Copy out each line exactly as it appears.
┄┄┄┄┄┄┄┄┄┄┄┄┄┄┄┄┄┄┄┄
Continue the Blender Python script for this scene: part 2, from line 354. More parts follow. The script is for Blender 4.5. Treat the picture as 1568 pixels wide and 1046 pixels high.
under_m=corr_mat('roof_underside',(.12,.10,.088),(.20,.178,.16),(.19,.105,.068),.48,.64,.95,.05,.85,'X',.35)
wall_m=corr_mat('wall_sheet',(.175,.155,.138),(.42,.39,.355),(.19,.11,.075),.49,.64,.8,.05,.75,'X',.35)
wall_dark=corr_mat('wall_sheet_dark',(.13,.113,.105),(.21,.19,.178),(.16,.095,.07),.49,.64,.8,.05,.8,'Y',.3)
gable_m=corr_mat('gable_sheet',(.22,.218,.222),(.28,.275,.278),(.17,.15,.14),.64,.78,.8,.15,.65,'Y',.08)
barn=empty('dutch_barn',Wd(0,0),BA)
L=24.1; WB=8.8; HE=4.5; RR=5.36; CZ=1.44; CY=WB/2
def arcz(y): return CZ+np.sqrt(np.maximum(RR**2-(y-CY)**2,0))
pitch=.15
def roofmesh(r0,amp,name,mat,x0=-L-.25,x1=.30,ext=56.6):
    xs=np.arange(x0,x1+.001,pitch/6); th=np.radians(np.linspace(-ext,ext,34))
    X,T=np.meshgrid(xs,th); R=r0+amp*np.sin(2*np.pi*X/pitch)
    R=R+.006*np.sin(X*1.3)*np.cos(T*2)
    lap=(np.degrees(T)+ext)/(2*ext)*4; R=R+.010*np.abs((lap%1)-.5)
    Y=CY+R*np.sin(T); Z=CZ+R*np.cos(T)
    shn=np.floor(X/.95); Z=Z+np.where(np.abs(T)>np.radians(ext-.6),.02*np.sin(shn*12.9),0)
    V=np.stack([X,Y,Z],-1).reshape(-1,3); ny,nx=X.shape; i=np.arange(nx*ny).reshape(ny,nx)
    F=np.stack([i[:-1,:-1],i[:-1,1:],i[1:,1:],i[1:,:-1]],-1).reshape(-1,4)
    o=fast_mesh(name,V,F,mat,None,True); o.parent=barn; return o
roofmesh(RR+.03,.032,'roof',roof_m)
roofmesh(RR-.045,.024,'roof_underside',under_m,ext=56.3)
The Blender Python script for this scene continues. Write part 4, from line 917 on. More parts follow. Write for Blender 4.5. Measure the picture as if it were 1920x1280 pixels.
┄┄┄┄┄┄┄┄┄┄┄┄┄┄┄┄┄┄┄┄
## SOLUTION TO THIS TASK
Continue the Blender Python script for this scene: part 2, from line 354. More parts follow. The script is for Blender 4.5. Treat the picture as 1568 pixels wide and 1046 pixels high.
under_m=corr_mat('roof_underside',(.12,.10,.088),(.20,.178,.16),(.19,.105,.068),.48,.64,.95,.05,.85,'X',.35)
wall_m=corr_mat('wall_sheet',(.175,.155,.138),(.42,.39,.355),(.19,.11,.075),.49,.64,.8,.05,.75,'X',.35)
wall_dark=corr_mat('wall_sheet_dark',(.13,.113,.105),(.21,.19,.178),(.16,.095,.07),.49,.64,.8,.05,.8,'Y',.3)
gable_m=corr_mat('gable_sheet',(.22,.218,.222),(.28,.275,.278),(.17,.15,.14),.64,.78,.8,.15,.65,'Y',.08)
barn=empty('dutch_barn',Wd(0,0),BA)
L=24.1; WB=8.8; HE=4.5; RR=5.36; CZ=1.44; CY=WB/2
def arcz(y): return CZ+np.sqrt(np.maximum(RR**2-(y-CY)**2,0))
pitch=.15
def roofmesh(r0,amp,name,mat,x0=-L-.25,x1=.30,ext=56.6):
    xs=np.arange(x0,x1+.001,pitch/6); th=np.radians(np.linspace(-ext,ext,34))
    X,T=np.meshgrid(xs,th); R=r0+amp*np.sin(2*np.pi*X/pitch)
    R=R+.006*np.sin(X*1.3)*np.cos(T*2)
    lap=(np.degrees(T)+ext)/(2*ext)*4; R=R+.010*np.abs((lap%1)-.5)
    Y=CY+R*np.sin(T); Z=CZ+R*np.cos(T)
    shn=np.floor(X/.95); Z=Z+np.where(np.abs(T)>np.radians(ext-.6),.02*np.sin(shn*12.9),0)
    V=np.stack([X,Y,Z],-1).reshape(-1,3); ny,nx=X.shape; i=np.arange(nx*ny).reshape(ny,nx)
    F=np.stack([i[:-1,:-1],i[:-1,1:],i[1:,1:],i[1:,:-1]],-1).reshape(-1,4)
    o=fast_mesh(name,V,F,mat,None,True); o.parent=barn; return o
roofmesh(RR+.03,.032,'roof',roof_m)
roofmesh(RR-.045,.024,'roof_underside',under_m,ext=56.3)
The Blender Python script for this scene continues. Write part 4, from line 917 on. More parts follow. Write for Blender 4.5. Measure the picture as if it were 1920x1280 pixels.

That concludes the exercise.